The Chair Test first appeared in parapsychological experiments done at the Institut Métapsychique International in Paris, conducted by Dr. Eugéne Osty with Pascal Forthuny as the subject. These experiments took place from 1922 to 1926 and were detailed in Osty's book, Pascal Forthuny, 1926, p. 102. Roughly forty years later, Gerard Croiset from Holland, whose career as a psychic flourished internationally during the 1960s and 1970s, garnered publicity by doing similar tests. Croiset's version differed in a few details from the usual manner in which the effect is performed today. He would be asked to describe the person who would sit in a certain seat in a lecture hall, weeks before Croiset's appearance there. His predictions were recorded, sealed in a bag and locked in a safe until it was time to confirm the prediction.
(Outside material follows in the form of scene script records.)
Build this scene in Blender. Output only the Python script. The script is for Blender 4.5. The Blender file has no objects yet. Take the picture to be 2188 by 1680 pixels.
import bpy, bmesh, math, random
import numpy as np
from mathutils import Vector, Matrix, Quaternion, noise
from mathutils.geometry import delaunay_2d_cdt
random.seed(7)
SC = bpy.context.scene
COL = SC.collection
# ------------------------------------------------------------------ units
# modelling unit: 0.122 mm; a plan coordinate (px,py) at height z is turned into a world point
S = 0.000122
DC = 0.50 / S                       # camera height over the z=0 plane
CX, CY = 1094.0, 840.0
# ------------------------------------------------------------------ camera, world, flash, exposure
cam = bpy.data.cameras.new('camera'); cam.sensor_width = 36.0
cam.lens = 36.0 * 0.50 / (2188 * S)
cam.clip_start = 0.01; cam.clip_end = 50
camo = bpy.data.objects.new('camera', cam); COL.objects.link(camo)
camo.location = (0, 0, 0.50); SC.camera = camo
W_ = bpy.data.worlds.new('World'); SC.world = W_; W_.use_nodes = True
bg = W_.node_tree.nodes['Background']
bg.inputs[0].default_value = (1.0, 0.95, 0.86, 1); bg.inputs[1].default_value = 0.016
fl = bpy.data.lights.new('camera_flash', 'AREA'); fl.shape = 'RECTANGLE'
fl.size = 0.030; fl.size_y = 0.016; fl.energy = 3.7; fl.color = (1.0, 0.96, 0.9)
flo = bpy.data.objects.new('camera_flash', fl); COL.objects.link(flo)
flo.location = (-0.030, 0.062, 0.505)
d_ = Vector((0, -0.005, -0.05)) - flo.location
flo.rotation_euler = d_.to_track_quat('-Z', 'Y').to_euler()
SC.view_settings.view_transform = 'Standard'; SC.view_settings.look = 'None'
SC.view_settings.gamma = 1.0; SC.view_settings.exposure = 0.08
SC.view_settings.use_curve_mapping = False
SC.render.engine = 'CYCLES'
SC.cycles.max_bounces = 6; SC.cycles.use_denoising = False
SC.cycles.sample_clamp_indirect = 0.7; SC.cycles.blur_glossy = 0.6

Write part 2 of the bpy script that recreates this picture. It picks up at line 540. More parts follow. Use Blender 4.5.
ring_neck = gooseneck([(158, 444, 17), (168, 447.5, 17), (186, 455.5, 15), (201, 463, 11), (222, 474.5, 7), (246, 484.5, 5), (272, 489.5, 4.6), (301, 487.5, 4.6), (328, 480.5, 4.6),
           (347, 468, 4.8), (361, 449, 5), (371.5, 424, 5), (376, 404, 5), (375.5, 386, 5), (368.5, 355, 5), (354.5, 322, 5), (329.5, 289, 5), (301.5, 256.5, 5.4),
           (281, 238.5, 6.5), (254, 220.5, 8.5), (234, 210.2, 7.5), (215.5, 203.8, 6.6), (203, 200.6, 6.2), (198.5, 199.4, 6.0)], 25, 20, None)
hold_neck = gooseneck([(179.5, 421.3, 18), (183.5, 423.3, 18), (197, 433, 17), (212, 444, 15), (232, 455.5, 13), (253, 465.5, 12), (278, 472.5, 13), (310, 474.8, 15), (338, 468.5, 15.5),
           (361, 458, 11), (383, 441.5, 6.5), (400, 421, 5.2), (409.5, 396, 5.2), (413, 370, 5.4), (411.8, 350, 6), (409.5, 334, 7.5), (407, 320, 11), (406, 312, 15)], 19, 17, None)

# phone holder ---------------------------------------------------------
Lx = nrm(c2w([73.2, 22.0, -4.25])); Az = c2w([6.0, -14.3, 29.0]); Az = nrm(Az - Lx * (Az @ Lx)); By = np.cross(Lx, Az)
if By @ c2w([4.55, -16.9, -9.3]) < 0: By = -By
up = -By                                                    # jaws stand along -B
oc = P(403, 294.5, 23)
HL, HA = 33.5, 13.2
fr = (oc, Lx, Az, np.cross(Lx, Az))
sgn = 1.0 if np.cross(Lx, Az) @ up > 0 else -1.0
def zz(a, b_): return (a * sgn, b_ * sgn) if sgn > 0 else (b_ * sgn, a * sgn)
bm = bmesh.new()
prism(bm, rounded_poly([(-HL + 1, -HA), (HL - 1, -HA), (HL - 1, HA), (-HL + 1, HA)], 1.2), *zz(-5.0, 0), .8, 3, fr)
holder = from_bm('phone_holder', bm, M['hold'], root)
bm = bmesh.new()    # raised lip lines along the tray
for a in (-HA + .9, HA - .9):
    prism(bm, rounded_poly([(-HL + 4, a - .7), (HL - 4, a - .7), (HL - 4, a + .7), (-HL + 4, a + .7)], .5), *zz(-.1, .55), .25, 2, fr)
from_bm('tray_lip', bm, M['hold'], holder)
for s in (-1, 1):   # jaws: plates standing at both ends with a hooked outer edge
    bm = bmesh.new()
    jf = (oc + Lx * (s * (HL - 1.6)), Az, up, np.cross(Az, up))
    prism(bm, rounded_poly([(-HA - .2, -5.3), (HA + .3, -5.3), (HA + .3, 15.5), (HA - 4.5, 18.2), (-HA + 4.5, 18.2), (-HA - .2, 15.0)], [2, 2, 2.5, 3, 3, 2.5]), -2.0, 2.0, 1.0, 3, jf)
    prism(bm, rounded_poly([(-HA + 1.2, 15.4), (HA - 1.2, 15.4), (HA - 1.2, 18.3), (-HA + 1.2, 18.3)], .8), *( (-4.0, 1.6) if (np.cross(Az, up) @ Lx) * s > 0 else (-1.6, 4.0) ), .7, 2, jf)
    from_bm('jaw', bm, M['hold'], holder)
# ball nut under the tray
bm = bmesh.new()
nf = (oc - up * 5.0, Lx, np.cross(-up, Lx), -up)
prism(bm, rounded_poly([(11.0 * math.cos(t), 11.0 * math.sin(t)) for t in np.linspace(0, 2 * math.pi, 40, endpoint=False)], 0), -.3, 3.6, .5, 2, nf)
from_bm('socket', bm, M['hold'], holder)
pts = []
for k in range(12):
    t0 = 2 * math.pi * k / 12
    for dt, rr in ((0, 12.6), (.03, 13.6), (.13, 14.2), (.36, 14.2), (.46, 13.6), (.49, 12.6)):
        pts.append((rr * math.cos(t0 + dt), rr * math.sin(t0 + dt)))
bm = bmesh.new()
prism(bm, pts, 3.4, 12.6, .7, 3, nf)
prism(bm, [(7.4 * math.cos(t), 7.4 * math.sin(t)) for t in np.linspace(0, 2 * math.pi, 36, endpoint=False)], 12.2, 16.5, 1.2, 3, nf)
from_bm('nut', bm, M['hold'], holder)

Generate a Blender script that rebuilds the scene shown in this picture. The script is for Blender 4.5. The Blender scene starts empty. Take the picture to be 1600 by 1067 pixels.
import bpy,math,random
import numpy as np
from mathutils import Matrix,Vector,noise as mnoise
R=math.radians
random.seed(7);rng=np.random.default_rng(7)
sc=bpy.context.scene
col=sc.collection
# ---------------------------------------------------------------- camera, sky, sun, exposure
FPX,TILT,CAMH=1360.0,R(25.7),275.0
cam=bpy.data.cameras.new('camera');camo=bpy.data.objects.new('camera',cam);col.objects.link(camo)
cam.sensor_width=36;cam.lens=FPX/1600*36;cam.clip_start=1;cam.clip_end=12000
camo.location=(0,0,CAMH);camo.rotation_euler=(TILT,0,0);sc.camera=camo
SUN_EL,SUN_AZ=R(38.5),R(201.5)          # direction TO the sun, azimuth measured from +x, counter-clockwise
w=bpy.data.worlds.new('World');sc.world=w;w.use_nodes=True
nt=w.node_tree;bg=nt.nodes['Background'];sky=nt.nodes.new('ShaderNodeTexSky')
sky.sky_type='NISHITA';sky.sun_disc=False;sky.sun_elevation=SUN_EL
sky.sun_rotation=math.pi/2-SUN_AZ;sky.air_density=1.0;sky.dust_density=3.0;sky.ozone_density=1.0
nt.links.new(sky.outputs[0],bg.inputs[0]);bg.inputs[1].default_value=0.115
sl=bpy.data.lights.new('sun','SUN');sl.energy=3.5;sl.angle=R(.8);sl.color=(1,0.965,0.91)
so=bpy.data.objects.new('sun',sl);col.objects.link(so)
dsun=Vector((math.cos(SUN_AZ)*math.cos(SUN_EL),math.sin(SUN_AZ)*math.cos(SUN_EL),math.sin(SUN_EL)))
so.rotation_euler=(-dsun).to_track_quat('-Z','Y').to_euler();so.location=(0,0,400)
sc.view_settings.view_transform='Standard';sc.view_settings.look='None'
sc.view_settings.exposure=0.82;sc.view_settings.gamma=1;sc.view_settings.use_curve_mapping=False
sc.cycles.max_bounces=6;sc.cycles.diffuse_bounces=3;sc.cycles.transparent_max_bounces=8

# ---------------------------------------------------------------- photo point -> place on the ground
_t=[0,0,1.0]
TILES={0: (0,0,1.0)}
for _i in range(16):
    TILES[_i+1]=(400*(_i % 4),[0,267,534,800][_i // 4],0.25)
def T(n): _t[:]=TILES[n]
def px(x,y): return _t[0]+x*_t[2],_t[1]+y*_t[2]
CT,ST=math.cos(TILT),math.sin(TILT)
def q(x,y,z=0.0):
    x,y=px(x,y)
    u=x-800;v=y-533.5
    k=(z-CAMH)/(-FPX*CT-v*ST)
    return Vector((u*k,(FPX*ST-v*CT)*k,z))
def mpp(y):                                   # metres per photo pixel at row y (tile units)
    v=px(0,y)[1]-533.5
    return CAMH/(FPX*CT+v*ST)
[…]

These events are described in Wilhelm H.C. Tenhaeff's De Voorschouw, 1961.

The first appearance of the Chair Test in magical literature was “Tele-hypnose” in Aage Darling's Danish book Mentale Mysterier, 1948. The same year, Darling's “Tele-hypnose” appeared in Bruce Elliott's magazine The Phoenix, No. 155, July 16, 1948, p. 623. Darling's book was translated into English by C. Steffensen and published as I'll Read Your Mind! in 1953.

Stanley Jaks also toyed with the idea of such a test, which Martin Gardner described in Ibidem, No. 24, Dec. 1961, p. 30, as “Magical Chairs.”